====== Information supplied ======

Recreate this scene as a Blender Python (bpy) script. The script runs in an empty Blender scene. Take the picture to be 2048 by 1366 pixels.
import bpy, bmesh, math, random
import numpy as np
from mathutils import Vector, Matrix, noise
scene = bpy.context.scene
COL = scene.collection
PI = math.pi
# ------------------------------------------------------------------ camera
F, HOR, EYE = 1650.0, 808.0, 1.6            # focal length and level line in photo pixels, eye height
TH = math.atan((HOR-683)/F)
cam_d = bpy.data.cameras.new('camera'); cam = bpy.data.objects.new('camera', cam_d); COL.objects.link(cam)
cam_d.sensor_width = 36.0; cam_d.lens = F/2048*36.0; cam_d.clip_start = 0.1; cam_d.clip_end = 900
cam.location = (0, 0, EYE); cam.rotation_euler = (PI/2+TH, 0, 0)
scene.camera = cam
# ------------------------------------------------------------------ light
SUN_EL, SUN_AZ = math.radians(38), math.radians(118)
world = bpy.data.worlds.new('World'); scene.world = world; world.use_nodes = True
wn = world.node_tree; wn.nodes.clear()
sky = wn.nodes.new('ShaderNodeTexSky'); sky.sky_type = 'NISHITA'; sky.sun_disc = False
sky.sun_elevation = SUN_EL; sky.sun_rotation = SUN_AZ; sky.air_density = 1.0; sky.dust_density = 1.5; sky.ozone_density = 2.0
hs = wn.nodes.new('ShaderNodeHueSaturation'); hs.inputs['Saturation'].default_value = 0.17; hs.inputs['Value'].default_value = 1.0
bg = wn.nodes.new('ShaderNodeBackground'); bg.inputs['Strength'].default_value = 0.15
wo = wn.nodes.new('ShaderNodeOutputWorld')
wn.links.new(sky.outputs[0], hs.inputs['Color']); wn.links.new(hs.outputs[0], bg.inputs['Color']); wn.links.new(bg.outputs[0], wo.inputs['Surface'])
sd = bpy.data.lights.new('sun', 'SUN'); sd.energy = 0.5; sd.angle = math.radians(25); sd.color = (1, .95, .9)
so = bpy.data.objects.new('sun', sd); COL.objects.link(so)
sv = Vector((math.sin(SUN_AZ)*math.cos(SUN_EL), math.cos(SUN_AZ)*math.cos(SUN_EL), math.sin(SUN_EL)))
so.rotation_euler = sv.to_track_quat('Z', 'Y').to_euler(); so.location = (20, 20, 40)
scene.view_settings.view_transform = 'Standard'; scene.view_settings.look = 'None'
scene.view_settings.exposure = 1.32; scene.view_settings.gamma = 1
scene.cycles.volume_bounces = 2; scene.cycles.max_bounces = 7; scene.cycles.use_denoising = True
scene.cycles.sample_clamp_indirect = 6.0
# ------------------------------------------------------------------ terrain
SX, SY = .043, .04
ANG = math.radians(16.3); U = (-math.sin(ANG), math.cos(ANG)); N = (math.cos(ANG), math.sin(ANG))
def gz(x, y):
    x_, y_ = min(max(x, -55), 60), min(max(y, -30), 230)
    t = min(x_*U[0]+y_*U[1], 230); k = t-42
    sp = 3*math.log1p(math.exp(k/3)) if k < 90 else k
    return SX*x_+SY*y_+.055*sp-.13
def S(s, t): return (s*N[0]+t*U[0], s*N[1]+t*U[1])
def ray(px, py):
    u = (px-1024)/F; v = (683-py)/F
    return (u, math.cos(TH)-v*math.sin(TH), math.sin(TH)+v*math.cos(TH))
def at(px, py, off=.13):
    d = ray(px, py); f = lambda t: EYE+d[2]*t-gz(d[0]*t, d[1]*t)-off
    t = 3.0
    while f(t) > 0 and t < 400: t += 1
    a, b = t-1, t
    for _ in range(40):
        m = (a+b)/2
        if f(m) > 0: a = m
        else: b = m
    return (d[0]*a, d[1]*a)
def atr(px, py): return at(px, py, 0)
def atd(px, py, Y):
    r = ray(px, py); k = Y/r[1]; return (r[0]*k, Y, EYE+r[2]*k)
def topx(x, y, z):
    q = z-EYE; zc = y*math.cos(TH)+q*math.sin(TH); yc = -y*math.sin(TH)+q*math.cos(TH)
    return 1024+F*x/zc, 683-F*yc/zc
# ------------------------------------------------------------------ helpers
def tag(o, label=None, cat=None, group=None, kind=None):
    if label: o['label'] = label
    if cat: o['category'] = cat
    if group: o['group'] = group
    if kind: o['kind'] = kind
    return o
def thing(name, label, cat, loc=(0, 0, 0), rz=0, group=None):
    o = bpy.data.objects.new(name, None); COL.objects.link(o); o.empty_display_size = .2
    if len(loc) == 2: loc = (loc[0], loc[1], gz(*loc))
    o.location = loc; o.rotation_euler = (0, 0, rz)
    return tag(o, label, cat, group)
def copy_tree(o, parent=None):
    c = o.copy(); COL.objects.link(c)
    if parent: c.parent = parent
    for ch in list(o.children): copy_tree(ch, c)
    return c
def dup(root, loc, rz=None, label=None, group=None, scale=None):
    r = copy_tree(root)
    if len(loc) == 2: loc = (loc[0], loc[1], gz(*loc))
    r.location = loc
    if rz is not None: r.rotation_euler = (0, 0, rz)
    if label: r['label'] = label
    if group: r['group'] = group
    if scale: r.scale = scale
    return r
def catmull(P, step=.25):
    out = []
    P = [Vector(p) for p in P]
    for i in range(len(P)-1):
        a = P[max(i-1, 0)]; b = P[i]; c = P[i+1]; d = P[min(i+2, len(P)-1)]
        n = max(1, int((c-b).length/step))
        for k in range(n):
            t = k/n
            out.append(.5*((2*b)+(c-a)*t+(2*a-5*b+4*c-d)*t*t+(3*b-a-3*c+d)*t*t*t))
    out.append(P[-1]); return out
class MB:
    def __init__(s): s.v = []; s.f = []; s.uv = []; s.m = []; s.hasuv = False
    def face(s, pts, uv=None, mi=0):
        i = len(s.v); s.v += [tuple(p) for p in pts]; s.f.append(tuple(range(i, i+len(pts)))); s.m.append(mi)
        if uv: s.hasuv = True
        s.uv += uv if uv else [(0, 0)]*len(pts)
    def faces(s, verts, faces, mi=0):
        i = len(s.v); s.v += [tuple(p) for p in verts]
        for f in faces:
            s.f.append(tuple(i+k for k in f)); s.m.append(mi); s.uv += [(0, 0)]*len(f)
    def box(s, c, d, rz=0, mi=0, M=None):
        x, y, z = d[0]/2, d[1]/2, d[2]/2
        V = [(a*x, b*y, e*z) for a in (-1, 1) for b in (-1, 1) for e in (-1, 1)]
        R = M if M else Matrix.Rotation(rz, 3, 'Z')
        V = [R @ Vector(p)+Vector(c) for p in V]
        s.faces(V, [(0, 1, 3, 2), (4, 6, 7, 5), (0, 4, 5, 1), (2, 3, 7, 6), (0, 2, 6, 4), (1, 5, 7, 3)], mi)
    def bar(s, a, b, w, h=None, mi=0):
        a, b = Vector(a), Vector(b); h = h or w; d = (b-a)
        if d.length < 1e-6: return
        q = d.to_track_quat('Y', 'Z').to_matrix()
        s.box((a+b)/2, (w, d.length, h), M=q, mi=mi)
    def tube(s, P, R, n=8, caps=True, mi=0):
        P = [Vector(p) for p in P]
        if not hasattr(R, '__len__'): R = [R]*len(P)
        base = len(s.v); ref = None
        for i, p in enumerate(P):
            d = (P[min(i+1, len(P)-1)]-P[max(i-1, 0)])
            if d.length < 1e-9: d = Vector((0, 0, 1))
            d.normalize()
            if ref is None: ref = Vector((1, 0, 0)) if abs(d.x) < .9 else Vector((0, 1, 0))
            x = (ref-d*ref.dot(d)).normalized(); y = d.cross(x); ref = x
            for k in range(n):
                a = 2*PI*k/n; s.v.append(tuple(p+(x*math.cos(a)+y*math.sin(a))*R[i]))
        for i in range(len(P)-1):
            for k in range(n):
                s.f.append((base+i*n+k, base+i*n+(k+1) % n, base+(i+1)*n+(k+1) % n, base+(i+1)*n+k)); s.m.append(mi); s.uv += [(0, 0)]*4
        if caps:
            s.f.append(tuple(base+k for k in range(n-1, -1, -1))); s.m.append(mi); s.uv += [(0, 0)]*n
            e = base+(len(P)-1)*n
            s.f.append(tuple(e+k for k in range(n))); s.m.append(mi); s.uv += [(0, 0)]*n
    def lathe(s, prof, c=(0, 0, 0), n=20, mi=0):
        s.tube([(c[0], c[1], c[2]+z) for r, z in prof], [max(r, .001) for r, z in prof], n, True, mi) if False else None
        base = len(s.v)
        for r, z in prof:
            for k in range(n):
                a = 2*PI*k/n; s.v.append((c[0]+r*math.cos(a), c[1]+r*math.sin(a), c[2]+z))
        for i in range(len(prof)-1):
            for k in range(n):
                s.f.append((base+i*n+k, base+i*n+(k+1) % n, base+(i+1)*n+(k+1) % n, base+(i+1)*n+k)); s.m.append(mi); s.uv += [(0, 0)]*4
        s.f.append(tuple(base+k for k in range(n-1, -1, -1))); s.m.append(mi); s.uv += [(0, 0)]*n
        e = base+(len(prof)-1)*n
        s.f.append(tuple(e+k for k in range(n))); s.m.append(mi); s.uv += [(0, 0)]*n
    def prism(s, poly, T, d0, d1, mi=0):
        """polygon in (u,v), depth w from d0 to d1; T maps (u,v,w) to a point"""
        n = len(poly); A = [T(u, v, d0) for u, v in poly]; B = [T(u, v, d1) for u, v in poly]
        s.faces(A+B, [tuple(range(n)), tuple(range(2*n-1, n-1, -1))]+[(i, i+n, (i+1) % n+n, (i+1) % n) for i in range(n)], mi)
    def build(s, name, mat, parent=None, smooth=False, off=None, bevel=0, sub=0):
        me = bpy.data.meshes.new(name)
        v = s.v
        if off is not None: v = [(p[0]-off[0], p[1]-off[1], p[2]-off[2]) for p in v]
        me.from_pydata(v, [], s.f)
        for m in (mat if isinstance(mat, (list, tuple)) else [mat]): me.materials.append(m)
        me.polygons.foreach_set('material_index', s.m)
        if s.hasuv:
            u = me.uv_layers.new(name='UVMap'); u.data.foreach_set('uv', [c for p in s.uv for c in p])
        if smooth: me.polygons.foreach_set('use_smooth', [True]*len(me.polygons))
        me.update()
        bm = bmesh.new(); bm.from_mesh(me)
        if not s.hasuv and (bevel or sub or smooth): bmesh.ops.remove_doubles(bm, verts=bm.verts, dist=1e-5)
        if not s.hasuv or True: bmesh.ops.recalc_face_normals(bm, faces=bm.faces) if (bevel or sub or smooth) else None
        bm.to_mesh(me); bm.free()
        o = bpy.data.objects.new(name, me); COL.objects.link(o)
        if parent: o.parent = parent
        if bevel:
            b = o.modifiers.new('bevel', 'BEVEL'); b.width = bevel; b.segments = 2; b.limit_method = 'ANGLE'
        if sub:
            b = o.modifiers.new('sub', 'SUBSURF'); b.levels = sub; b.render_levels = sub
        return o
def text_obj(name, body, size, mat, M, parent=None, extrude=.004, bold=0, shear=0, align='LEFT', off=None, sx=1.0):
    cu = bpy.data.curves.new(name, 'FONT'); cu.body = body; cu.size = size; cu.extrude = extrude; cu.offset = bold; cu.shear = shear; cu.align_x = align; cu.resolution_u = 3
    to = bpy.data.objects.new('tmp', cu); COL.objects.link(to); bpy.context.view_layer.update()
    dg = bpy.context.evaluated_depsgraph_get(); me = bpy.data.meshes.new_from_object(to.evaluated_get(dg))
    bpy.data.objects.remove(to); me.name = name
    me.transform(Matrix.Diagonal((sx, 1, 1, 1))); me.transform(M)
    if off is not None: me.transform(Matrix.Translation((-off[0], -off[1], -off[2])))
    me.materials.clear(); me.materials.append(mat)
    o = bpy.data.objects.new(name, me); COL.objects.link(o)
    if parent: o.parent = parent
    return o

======

• **Stated exercise**: Check each line in the listing above for the string "pixels", then report how many lines contain it, with no other text.

• **Solution to this exercise**: 2